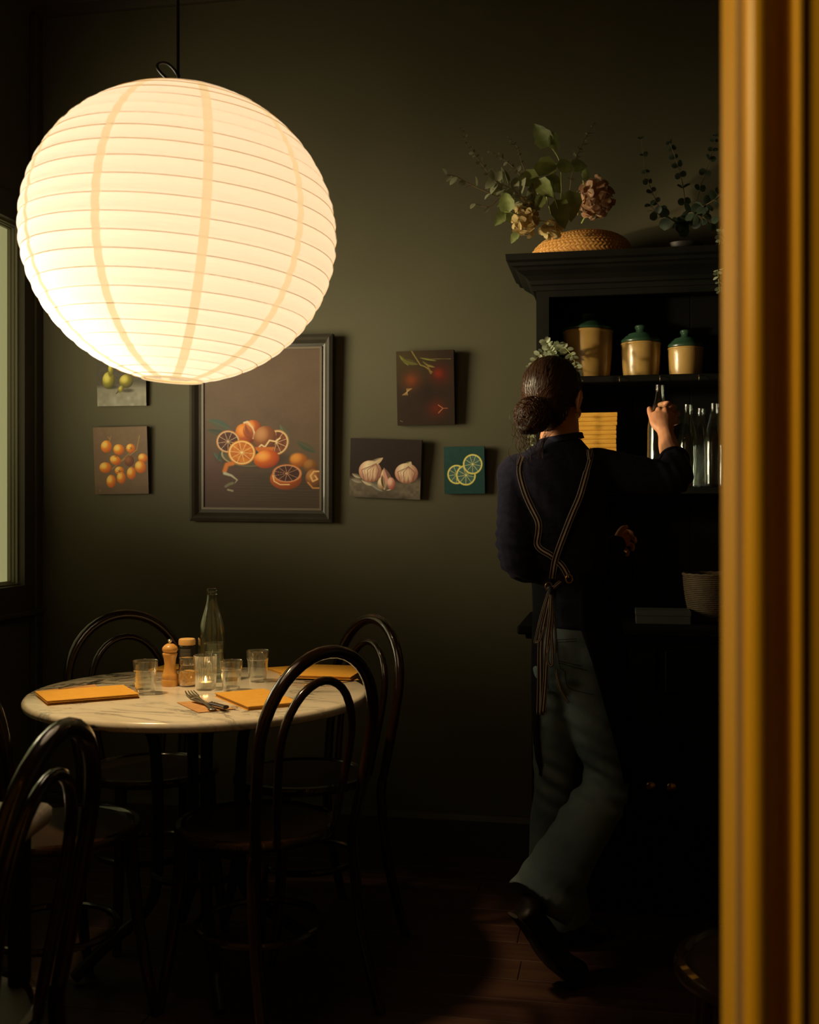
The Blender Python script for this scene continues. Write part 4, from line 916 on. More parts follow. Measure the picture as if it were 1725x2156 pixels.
def branch(name, label, cat, pts, me, n_, size, grp=None, stem=M_stem, sr=.0014, spread=.9, pairs=True, droop=0.0, twigs=0, tip=.35):
    W = [P(*p) for p in pts]; t = thing(name, label, cat, W[0], 0, grp); path = smooth_path(W, 8)
    MB().tube([p - t.location for p in path], [sr * (1.3 - .8 * i / len(path)) for i in range(len(path))], 6).build('stem', stem, t)
    for k in range(n_):
        f = .12 + .88 * k / max(1, n_ - 1); i = min(int(f * (len(path) - 1)), len(path) - 2); p = path[i].lerp(path[i + 1], .5); tg = (path[i + 1] - path[i]).normalized()
        side = tg.cross(FW).normalized()
        for s_ in ((-1, 1) if pairs else (rnd.choice((-1, 1)),)):
            d_ = (tg * rnd.uniform(.2, .7) + side * s_ * spread + FW * rnd.uniform(-.6, .3)).normalized() + Vector((0, 0, -droop))
            add_leaf(t, me, p, d_, size * (1 - (1 - tip) * f) * rnd.uniform(.75, 1.2), normal=-FW + Vector((rnd.uniform(-.6, .6), 0, rnd.uniform(-.2, .9))))
    for k in range(twigs):
        i = rnd.randrange(len(path) // 3, len(path) - 1); p = path[i] - t.location; tg = (path[i + 1] - path[i]).normalized(); side = tg.cross(FW).normalized()
        e_ = p + (tg * .6 + side * rnd.choice((-1, 1)) * .7 + FW * rnd.uniform(-.3, .3)) * rnd.uniform(.015, .035)
        MB().tube([p, (p + e_) / 2 + Vector((0, 0, .002)), e_], [.0009, .0007, .0004], 5).build('twig', stem, t)
    return t
eg = 'eucalyptus branches in the flower arrangement'
branch('eucalyptus_branch', 'longest eucalyptus branch leaning up left, tip level with the big leaf', 'branch', [(1130, 455, 3.5), (1060, 400, 3.46), (1018, 350, 3.45), (990, 308, 3.44), (972, 268, 3.43)], L_euc, 15, .85, eg, twigs=6)
branch('eucalyptus_branch', 'lowest eucalyptus branch reaching furthest left', 'branch', [(1115, 440, 3.48), (1060, 418, 3.44), (1000, 393, 3.42), (962, 372, 3.41), (940, 368, 3.4)], L_euc, 8, 1.1, eg, pairs=False, tip=.9, twigs=3)
branch('eucalyptus_branch', 'eucalyptus branch rising in the middle of the left cluster', 'branch', [(1140, 430, 3.52), (1092, 365, 3.5), (1060, 335, 3.5), (1030, 318, 3.5)], L_euc, 9, .8, eg, twigs=7)
branch('eucalyptus_branch', 'short curved eucalyptus branch left of the tallest leaf', 'branch', [(1120, 400, 3.54), (1100, 345, 3.53), (1088, 308, 3.53), (1068, 290, 3.52)], L_eucs, 8, .95, eg, twigs=3)
branch('eucalyptus_branch', 'broad-leaved eucalyptus branch above the yellow hydrangea', 'branch', [(1130, 440, 3.44), (1080, 400, 3.43), (1040, 380, 3.42)], L_euc, 8, 1.7, eg, tip=.9, pairs=True)
branch('eucalyptus_branch', 'bare tipped eucalyptus branch standing above the pink hydrangea', 'branch', [(1195, 440, 3.6), (1208, 350, 3.62), (1228, 300, 3.64), (1252, 258, 3.65)], L_eucs, 9, 1.2, eg, twigs=9)
branch('eucalyptus_branch', 'thin grey branch hanging out below left of the cluster', 'branch', [(1095, 420, 3.44), (1062, 410, 3.43), (1030, 435, 3.42), (1000, 428, 3.42)], L_euc, 4, 1.0, eg, pairs=False, tip=1)
def leafstem(label, pts, leaves, grp='leafy green stems in the flower arrangement', me=L_big):
    W = [P(*p) for p in pts]; t = thing('leafy_stem', label, 'leaf', W[0], 0, grp)
    path = smooth_path(W, 6); MB().tube([p - t.location for p in path], .0019, 6).build('stem', M_stemg, t)
    for (a, b, d_, ex, ey, s_, nr_) in leaves:
        p0 = P(a, b, d_); p1 = P(ex, ey, d_ + nr_ * .03); add_leaf(t, me, p0, p1 - p0, (p1 - p0).length / .085 * s_, roll=rnd.uniform(-.25, .25), normal=-FW + RT * nr_)
    return t
leafstem('tallest green stem with two serrated leaves', [(1182, 420, 3.5), (1180, 345, 3.5), (1160, 308, 3.49)], [(1158, 308, 3.49, 1126, 266, 1.1, -.5), (1156, 310, 3.48, 1180, 276, 1.0, .9)])
leafstem('green stem with two broad leaves in the centre of the arrangement', [(1175, 440, 3.46), (1165, 395, 3.45), (1172, 345, 3.46)], [(1172, 345, 3.46, 1122, 360, 1.15, -.4), (1135, 372, 3.43, 1092, 380, 1.2, .1), (1172, 350, 3.47, 1215, 352, 1.0, .4)])
leafstem('green leaves just above and right of the yellow hydrangea', [(1160, 450, 3.44), (1150, 410, 3.43)], [(1132, 378, 3.42, 1160, 412, 1.1, -.2), (1150, 372, 3.44, 1182, 402, 1.1, .5), (1140, 410, 3.42, 1132, 445, 1., .2), (1170, 420, 3.46, 1190, 470, 1.2, .2), (1200, 400, 3.5, 1205, 455, 1.2, .3)])
leafstem('pale green leaves left of the yellow hydrangea', [(1110, 460, 3.43), (1080, 448, 3.42), (1062, 446, 3.42)], [(1072, 448, 3.42, 1060, 400, 1.0, -.3), (1066, 448, 3.41, 1078, 474, .9, .4), (1062, 447, 3.41, 1024, 502, .5, -.1), (1090, 490, 3.43, 1072, 516, .8, -.1)])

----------

Omitting all images, print the listing exactly.

* [Expected answer]:
The Blender Python script for this scene continues. Write part 4, from line 916 on. More parts follow. Measure the picture as if it were 1725x2156 pixels.
def branch(name, label, cat, pts, me, n_, size, grp=None, stem=M_stem, sr=.0014, spread=.9, pairs=True, droop=0.0, twigs=0, tip=.35):
    W = [P(*p) for p in pts]; t = thing(name, label, cat, W[0], 0, grp); path = smooth_path(W, 8)
    MB().tube([p - t.location for p in path], [sr * (1.3 - .8 * i / len(path)) for i in range(len(path))], 6).build('stem', stem, t)
    for k in range(n_):
        f = .12 + .88 * k / max(1, n_ - 1); i = min(int(f * (len(path) - 1)), len(path) - 2); p = path[i].lerp(path[i + 1], .5); tg = (path[i + 1] - path[i]).normalized()
        side = tg.cross(FW).normalized()
        for s_ in ((-1, 1) if pairs else (rnd.choice((-1, 1)),)):
            d_ = (tg * rnd.uniform(.2, .7) + side * s_ * spread + FW * rnd.uniform(-.6, .3)).normalized() + Vector((0, 0, -droop))
            add_leaf(t, me, p, d_, size * (1 - (1 - tip) * f) * rnd.uniform(.75, 1.2), normal=-FW + Vector((rnd.uniform(-.6, .6), 0, rnd.uniform(-.2, .9))))
    for k in range(twigs):
        i = rnd.randrange(len(path) // 3, len(path) - 1); p = path[i] - t.location; tg = (path[i + 1] - path[i]).normalized(); side = tg.cross(FW).normalized()
        e_ = p + (tg * .6 + side * rnd.choice((-1, 1)) * .7 + FW * rnd.uniform(-.3, .3)) * rnd.uniform(.015, .035)
        MB().tube([p, (p + e_) / 2 + Vector((0, 0, .002)), e_], [.0009, .0007, .0004], 5).build('twig', stem, t)
    return t
eg = 'eucalyptus branches in the flower arrangement'
branch('eucalyptus_branch', 'longest eucalyptus branch leaning up left, tip level with the big leaf', 'branch', [(1130, 455, 3.5), (1060, 400, 3.46), (1018, 350, 3.45), (990, 308, 3.44), (972, 268, 3.43)], L_euc, 15, .85, eg, twigs=6)
branch('eucalyptus_branch', 'lowest eucalyptus branch reaching furthest left', 'branch', [(1115, 440, 3.48), (1060, 418, 3.44), (1000, 393, 3.42), (962, 372, 3.41), (940, 368, 3.4)], L_euc, 8, 1.1, eg, pairs=False, tip=.9, twigs=3)
branch('eucalyptus_branch', 'eucalyptus branch rising in the middle of the left cluster', 'branch', [(1140, 430, 3.52), (1092, 365, 3.5), (1060, 335, 3.5), (1030, 318, 3.5)], L_euc, 9, .8, eg, twigs=7)
branch('eucalyptus_branch', 'short curved eucalyptus branch left of the tallest leaf', 'branch', [(1120, 400, 3.54), (1100, 345, 3.53), (1088, 308, 3.53), (1068, 290, 3.52)], L_eucs, 8, .95, eg, twigs=3)
branch('eucalyptus_branch', 'broad-leaved eucalyptus branch above the yellow hydrangea', 'branch', [(1130, 440, 3.44), (1080, 400, 3.43), (1040, 380, 3.42)], L_euc, 8, 1.7, eg, tip=.9, pairs=True)
branch('eucalyptus_branch', 'bare tipped eucalyptus branch standing above the pink hydrangea', 'branch', [(1195, 440, 3.6), (1208, 350, 3.62), (1228, 300, 3.64), (1252, 258, 3.65)], L_eucs, 9, 1.2, eg, twigs=9)
branch('eucalyptus_branch', 'thin grey branch hanging out below left of the cluster', 'branch', [(1095, 420, 3.44), (1062, 410, 3.43), (1030, 435, 3.42), (1000, 428, 3.42)], L_euc, 4, 1.0, eg, pairs=False, tip=1)
def leafstem(label, pts, leaves, grp='leafy green stems in the flower arrangement', me=L_big):
    W = [P(*p) for p in pts]; t = thing('leafy_stem', label, 'leaf', W[0], 0, grp)
    path = smooth_path(W, 6); MB().tube([p - t.location for p in path], .0019, 6).build('stem', M_stemg, t)
    for (a, b, d_, ex, ey, s_, nr_) in leaves:
        p0 = P(a, b, d_); p1 = P(ex, ey, d_ + nr_ * .03); add_leaf(t, me, p0, p1 - p0, (p1 - p0).length / .085 * s_, roll=rnd.uniform(-.25, .25), normal=-FW + RT * nr_)
    return t
leafstem('tallest green stem with two serrated leaves', [(1182, 420, 3.5), (1180, 345, 3.5), (1160, 308, 3.49)], [(1158, 308, 3.49, 1126, 266, 1.1, -.5), (1156, 310, 3.48, 1180, 276, 1.0, .9)])
leafstem('green stem with two broad leaves in the centre of the arrangement', [(1175, 440, 3.46), (1165, 395, 3.45), (1172, 345, 3.46)], [(1172, 345, 3.46, 1122, 360, 1.15, -.4), (1135, 372, 3.43, 1092, 380, 1.2, .1), (1172, 350, 3.47, 1215, 352, 1.0, .4)])
leafstem('green leaves just above and right of the yellow hydrangea', [(1160, 450, 3.44), (1150, 410, 3.43)], [(1132, 378, 3.42, 1160, 412, 1.1, -.2), (1150, 372, 3.44, 1182, 402, 1.1, .5), (1140, 410, 3.42, 1132, 445, 1., .2), (1170, 420, 3.46, 1190, 470, 1.2, .2), (1200, 400, 3.5, 1205, 455, 1.2, .3)])
leafstem('pale green leaves left of the yellow hydrangea', [(1110, 460, 3.43), (1080, 448, 3.42), (1062, 446, 3.42)], [(1072, 448, 3.42, 1060, 400, 1.0, -.3), (1066, 448, 3.41, 1078, 474, .9, .4), (1062, 447, 3.41, 1024, 502, .5, -.1), (1090, 490, 3.43, 1072, 516, .8, -.1)])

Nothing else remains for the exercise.